Northwest Arkansas Democrat-Gazette
Hey, kid … wanna see a book?
Somebody gets elected to the state Legislature from a rural conservative area after promising to address culture-war complaints by conservative constituents. Then that legislator files a bill to keep his promise, so that he might get voted back to the Legislature.
Then more-informed and more-responsible persons tell him his bill is messed up and needs to be toned down to be workable law. He agrees to a lengthy amendment that scales his bill back to as much reasonableness as possible. It amounts in amended form to a heavy dollop of superfluity and next-to-nothingness except for one or two dangerous sentences that he insists on keeping.
He wants to be able to pass something just to say he did. His colleagues want to oblige him because they, too, have made culture-war declarations back home they want to appear to have addressed.
It’s all of a pattern common in this new-age wild-right Legislature, from a bill that starts out to limit the location of drag-queen shows but gets rewritten to make it a crime to reveal semi-nudeness, whatever qualifies as that, in the presence of children; and, now, to a bill that started out to criminalize librarians if parents got offended by something their kids got to see at the library, and that the sponsor ends up presenting to a legislative committee on the theme that it’s revised to the point that it doesn’t do much.
“I’m not trying to micromanage libraries,” said Sen. Dan Sullivan of Jonesboro, leading to audience laughter from librarians who came to the hearing looking beleaguered only to turn briefly amused.
Sen. Gary Stubblefield, the injudicious chairman of the Senate Judiciary Committee, said he would remove people who laughed again.
Burdened by a healthy sense of humor, I sat for a few minutes and then departed rather than risk the spectacle of getting thrown out if Sullivan spoke again and cracked me up with deadpan irony.
To be clear, Sullivan’s bill as amended down from atrocity still allows for the remote prospect that an Arkansas librarian in a public or school library could get charged with a felony if some kid managed to get hold of a library book that mom and dad thought was nasty.

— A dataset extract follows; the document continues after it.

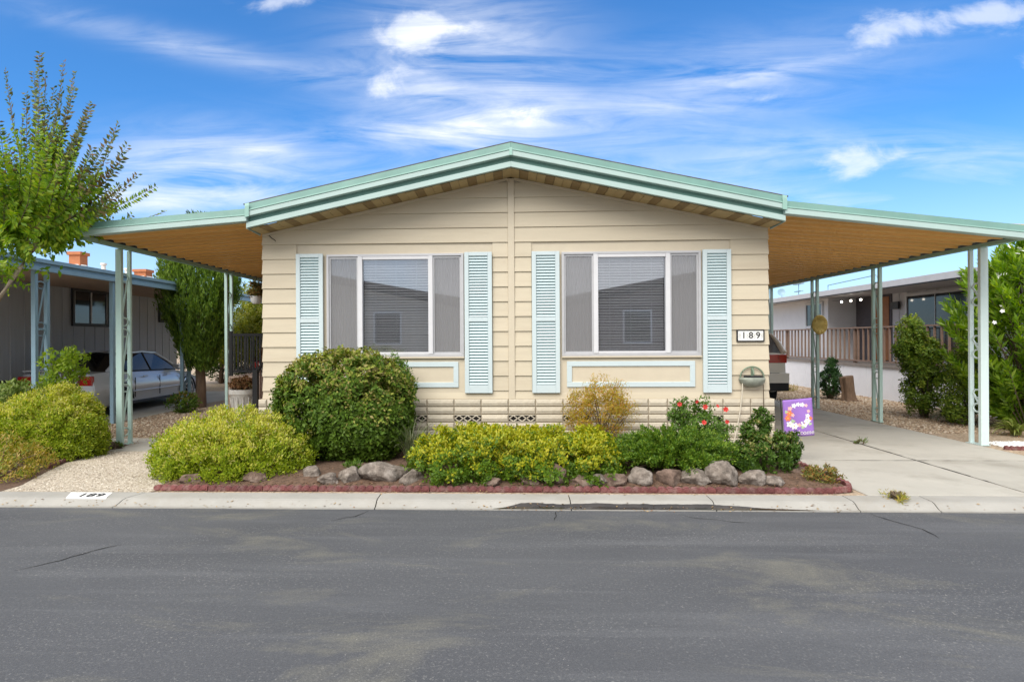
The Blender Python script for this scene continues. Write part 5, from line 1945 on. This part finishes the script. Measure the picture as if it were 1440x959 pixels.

Here’s what the bill does in pared form: If a parent wishes to complain about a book in the hands of a child originating in the local or school library, that parent must register the complaint with the head librarian, who must then appoint a review group of five people to consider the complaint and issue a judgment that the parent, if rejecting, can take to the school board, city council or county quorum court. Then, if the book is ordered pulled from the shelves by those final arbiters, yet then gets in the hands of a kid through the library, then the librarian could face a felony charge if the prosecutor chose to push it.
To allow for that, Sullivan had to provide in his bill that a longstanding exemption for librarians from obscenity laws would be repealed. But such an exemption for museums would not be repealed.
As Sullivan explained, nobody had complained to him about museums— and he is all about addressing what the folks back home have commanded him to address.
The possibility thus exists that a museum could display a naked statue and be legal but a library couldn’t offer a book of art with a picture of that statue on the cover without the prospect of landing that librarian in jail.
Meantime, Sullivan, who advocates local control in other contexts, says we need a unified centralized state process for dealing with supposed librarian pornographers.
Consistency is not a kook-right strong suit.
Through it all, the point is that there is plenty of law against obscene-material distribution now, and there are prosecutors and judges to deal with alleged violations. There simply is no need for new law.
Any librarian hell-bent on distributing genuinely obscene material to kids—before the kids go home and beam it up on the Internet—risks the same ultimate trouble with or without this bill.
There is inherent contradiction in parental hands that are wrung over library materials yet convey iPhones to children.
Conservatives used to decry activist government and the nanny state. Now they show us how it’s done.